Donc, les pesticides, c’est un système, ça ne finit jamais. La bataille est perdue d’avance si on ne remet pas en cause le système dans sa globalité. Il y a toujours d’autres produits pour remplacer ceux qui sont interdits après avoir fait des désastres monumentaux. Ou on attaque le système des pesticides, ou on se condamne à des campagnes perpétuelles, perpétuellement perdues. Au Grenelle de l’environnement, il a été décidé de diminuer de 50 % l’usage des pesticides, cela a coûté des milliards d’euros et pourtant, la consommation de pesticides a augmenté de 20 %. C’est un système pratiquement indestructible, qui est enraciné dans l’appareil d’État, qui a le soutien du ministère de l’Agriculture, d’une partie de l’Inra, de la FNSEA [Fédération nationale des syndicats d’exploitants agricoles, principal syndicat d’agriculteurs].
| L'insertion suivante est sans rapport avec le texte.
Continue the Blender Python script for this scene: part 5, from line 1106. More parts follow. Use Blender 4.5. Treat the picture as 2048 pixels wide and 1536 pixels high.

Il faut changer d’état d’esprit. On s’est tellement pris de coups sur la gueule depuis des décennies, on est allé si loin dans la destruction des formes de vie qu’il n’est que temps de réagir et d’unir toutes les forces disponibles pour gagner, pour abattre ce système des pesticides par l’affirmation d’une société vivante.

Je m’adresse à chaque lecteur de Reporterre en disant : c’est maintenant. Il faut que l’on accepte de donner du temps et de l’énergie pour une cause supérieure. C’est un appel insistant à l’action collective. C’est fondamental. J’entends trop souvent des gens qui disent : « Mais, qu’est-ce qu’on peut faire ? » Je dis : « Passons à l’action. Arrêtons de nous plaindre. » Il faut une perspective concrète qui mobilise chacun. Chacun doit trouver sa force et sa manière de répondre à l’Appel des coquelicots.